RPZ-Stepper / RPZ-CO2-Sensor / RPZ-PowerMGR
  • 全ての機能がRaspberry Pi 5で動作することを確認しています
RPZ-PIRS
  • 人感センサー、RGB LED、スイッチ、温度、湿度、気圧センサー (別売り)はRaspberry Pi 5で動作することを確認しています
  • 明るさ(照度)センサーは今後のOSのアップデートで動作可能になる見込みです。(解決済み。最新版OSで動作することを確認しました)
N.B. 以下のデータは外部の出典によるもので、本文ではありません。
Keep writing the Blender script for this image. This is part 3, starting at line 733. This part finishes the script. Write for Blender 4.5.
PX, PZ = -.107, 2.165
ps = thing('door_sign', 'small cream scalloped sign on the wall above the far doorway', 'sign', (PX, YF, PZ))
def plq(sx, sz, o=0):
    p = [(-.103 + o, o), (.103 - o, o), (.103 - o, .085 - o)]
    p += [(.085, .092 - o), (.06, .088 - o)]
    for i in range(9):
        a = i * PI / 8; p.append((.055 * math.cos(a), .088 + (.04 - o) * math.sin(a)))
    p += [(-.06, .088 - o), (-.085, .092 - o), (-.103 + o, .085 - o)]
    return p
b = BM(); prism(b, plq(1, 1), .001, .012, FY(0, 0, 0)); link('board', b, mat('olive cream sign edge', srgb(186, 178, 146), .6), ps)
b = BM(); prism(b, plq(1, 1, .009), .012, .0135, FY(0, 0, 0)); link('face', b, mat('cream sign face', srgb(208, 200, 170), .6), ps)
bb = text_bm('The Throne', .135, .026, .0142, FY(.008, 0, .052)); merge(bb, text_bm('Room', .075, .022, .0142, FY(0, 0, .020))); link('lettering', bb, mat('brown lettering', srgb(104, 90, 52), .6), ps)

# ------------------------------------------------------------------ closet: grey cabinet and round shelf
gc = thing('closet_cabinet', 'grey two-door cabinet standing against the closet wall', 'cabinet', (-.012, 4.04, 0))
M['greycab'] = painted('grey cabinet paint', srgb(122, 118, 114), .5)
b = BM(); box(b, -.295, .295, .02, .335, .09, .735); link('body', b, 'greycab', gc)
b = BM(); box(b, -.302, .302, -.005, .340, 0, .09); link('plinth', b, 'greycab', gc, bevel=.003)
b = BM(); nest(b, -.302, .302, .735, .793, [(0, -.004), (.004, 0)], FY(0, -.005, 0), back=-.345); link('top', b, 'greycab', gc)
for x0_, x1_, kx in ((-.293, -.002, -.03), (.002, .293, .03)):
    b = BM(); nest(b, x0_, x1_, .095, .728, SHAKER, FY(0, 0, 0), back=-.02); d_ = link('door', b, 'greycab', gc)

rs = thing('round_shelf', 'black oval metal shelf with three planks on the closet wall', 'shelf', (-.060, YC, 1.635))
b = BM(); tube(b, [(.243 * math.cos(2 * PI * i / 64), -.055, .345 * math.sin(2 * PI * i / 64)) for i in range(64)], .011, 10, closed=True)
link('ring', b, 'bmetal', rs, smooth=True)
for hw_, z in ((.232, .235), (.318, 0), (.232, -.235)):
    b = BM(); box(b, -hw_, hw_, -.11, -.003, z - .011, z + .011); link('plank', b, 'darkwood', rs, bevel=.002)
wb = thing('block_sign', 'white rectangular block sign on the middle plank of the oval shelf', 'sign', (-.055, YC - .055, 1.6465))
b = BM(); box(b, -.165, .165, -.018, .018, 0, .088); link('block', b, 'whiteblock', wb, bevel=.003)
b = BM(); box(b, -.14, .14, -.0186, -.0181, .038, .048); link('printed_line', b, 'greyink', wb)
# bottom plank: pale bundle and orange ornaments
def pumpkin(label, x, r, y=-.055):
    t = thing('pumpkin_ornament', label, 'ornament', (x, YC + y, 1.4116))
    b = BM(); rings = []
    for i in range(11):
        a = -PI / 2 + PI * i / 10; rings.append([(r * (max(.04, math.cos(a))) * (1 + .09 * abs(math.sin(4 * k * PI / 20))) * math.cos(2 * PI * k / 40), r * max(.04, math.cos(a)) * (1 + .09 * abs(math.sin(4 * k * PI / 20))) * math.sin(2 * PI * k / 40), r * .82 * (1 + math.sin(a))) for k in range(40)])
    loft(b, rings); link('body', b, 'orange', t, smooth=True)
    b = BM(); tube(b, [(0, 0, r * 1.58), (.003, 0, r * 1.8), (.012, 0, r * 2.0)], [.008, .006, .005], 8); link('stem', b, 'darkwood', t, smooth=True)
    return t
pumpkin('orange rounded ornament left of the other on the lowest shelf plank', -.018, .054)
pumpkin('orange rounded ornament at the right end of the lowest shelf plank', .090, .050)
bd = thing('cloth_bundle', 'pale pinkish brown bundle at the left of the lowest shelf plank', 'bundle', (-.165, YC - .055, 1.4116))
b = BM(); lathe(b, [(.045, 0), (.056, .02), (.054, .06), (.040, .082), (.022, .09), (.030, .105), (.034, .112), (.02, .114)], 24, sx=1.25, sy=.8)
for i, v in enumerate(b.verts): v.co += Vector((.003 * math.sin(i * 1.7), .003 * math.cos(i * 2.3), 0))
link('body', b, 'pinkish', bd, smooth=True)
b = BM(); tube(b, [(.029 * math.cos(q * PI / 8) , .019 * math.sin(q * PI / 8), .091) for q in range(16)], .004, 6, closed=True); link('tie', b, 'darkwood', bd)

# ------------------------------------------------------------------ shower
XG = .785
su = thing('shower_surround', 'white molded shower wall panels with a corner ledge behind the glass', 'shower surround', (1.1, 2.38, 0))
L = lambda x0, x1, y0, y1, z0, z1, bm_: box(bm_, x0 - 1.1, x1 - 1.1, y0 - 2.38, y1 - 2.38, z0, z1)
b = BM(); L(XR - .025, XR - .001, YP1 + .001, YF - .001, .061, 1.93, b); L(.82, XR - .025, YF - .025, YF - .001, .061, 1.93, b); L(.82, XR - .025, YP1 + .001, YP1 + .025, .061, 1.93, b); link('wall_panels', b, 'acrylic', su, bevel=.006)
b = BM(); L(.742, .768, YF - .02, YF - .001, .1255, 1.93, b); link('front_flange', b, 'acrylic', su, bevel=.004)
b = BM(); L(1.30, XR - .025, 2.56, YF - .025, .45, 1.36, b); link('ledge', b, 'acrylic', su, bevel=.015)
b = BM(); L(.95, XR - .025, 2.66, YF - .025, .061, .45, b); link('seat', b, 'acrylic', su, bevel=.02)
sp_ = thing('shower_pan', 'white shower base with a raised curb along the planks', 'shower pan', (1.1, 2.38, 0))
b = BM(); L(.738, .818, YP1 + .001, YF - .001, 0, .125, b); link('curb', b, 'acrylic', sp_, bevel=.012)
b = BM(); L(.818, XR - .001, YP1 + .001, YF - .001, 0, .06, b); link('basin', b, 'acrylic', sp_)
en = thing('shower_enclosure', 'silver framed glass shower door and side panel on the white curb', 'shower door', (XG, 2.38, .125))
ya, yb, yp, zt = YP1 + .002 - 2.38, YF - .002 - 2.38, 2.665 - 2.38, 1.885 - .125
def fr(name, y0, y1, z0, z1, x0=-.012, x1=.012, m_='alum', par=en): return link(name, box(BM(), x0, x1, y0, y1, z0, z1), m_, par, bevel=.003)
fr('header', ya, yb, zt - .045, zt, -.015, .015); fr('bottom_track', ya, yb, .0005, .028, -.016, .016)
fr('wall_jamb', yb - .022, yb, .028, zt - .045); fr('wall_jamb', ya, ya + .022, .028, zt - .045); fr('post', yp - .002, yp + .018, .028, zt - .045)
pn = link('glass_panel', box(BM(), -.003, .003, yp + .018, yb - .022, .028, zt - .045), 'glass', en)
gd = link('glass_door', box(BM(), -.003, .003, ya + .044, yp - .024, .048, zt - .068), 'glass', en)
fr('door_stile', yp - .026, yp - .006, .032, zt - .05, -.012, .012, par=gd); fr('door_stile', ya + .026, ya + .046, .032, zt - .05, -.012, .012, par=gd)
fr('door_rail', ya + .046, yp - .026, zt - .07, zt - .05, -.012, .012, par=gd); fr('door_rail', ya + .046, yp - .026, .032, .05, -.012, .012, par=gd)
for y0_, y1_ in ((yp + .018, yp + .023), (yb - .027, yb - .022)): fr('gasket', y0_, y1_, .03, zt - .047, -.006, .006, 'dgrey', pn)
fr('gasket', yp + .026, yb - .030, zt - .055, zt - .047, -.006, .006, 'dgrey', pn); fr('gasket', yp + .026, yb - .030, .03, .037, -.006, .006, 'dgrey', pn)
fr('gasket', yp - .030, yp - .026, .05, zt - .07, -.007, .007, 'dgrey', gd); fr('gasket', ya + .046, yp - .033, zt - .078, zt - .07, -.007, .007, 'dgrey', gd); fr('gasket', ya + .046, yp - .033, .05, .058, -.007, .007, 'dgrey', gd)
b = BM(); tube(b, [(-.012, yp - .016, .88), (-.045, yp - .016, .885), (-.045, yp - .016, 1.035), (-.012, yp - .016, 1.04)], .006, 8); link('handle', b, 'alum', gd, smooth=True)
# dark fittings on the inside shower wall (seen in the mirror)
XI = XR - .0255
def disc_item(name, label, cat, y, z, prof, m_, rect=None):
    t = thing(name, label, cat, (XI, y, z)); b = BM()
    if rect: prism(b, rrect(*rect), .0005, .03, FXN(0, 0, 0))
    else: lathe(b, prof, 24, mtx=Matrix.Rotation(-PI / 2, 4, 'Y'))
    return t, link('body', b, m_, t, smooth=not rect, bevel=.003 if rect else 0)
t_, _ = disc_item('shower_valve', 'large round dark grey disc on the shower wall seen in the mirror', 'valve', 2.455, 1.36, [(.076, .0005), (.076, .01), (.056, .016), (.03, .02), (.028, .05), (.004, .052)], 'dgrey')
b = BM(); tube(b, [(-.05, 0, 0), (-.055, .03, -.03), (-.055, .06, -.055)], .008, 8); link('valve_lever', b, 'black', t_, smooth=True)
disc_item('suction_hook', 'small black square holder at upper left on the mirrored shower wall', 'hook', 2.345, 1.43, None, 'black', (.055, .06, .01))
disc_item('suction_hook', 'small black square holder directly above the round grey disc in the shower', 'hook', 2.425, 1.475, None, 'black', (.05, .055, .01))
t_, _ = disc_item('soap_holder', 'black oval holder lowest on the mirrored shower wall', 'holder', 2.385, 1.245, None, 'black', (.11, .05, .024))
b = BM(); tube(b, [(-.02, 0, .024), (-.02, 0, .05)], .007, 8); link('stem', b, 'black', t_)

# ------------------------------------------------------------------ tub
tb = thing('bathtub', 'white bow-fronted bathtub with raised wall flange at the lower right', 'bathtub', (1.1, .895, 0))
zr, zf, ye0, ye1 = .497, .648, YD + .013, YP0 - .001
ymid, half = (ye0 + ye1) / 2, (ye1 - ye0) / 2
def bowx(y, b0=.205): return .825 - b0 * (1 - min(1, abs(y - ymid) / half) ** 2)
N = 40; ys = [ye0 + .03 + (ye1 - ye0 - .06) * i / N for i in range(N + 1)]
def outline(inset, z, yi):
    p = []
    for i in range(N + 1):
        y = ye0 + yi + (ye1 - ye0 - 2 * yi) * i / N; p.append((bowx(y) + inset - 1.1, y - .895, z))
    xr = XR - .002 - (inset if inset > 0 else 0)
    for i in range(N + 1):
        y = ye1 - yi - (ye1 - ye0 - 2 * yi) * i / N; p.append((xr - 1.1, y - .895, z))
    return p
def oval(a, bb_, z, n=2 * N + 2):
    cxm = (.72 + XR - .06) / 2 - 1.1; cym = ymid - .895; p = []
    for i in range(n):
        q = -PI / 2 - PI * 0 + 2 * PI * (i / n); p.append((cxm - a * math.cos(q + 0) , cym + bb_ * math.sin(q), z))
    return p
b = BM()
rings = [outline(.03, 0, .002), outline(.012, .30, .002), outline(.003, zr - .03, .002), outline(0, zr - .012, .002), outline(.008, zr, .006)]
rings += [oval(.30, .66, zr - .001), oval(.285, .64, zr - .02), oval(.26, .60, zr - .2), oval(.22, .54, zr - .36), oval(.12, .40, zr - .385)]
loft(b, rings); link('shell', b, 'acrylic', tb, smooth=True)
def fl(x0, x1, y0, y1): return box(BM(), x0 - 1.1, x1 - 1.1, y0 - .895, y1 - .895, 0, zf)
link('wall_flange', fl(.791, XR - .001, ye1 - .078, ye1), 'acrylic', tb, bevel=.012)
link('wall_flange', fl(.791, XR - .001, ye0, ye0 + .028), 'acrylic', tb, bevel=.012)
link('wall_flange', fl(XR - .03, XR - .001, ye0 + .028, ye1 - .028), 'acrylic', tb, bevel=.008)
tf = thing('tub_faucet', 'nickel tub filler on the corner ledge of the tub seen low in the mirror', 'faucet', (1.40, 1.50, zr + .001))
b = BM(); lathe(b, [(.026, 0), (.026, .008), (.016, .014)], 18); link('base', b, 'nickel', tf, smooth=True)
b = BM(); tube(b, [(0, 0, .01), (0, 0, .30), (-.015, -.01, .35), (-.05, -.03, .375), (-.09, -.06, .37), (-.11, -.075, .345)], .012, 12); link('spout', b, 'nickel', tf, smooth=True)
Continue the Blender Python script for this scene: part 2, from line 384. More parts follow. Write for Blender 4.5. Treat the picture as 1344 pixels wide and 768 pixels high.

  • 赤外線送受信は、付属ツール「cgir」が動作しないため、ご自身で赤外線送受信ソフトを準備していただくか、動作するRaspberry Piモデルの利用を推奨いたします。
RPZ-IR-Sensor
  • 温度、湿度、気圧センサー、LED、スイッチはRaspberry Pi 5で動作することを確認しています
  • 明るさ(照度)センサーは今後のOSのアップデートで動作可能になる見込みです。(解決済み。最新版OSで動作することを確認しました)
  • 赤外線送受信は、付属ツール「cgir」が動作しないため、ご自身で赤外線送受信ソフトを準備していただくか、動作するRaspberry Piモデルの利用を推奨いたします。
RPi TPH Monitor
  • 温度、湿度、気圧センサー、LCDディスプレイ、LED、スイッチはRaspberry Pi 5で動作することを確認しています
  • 赤外線送受信は、付属ツール「cgir」が動作しないため、ご自身で赤外線送受信ソフトを準備していただくか、動作するRaspberry Piモデルの利用を推奨いたします。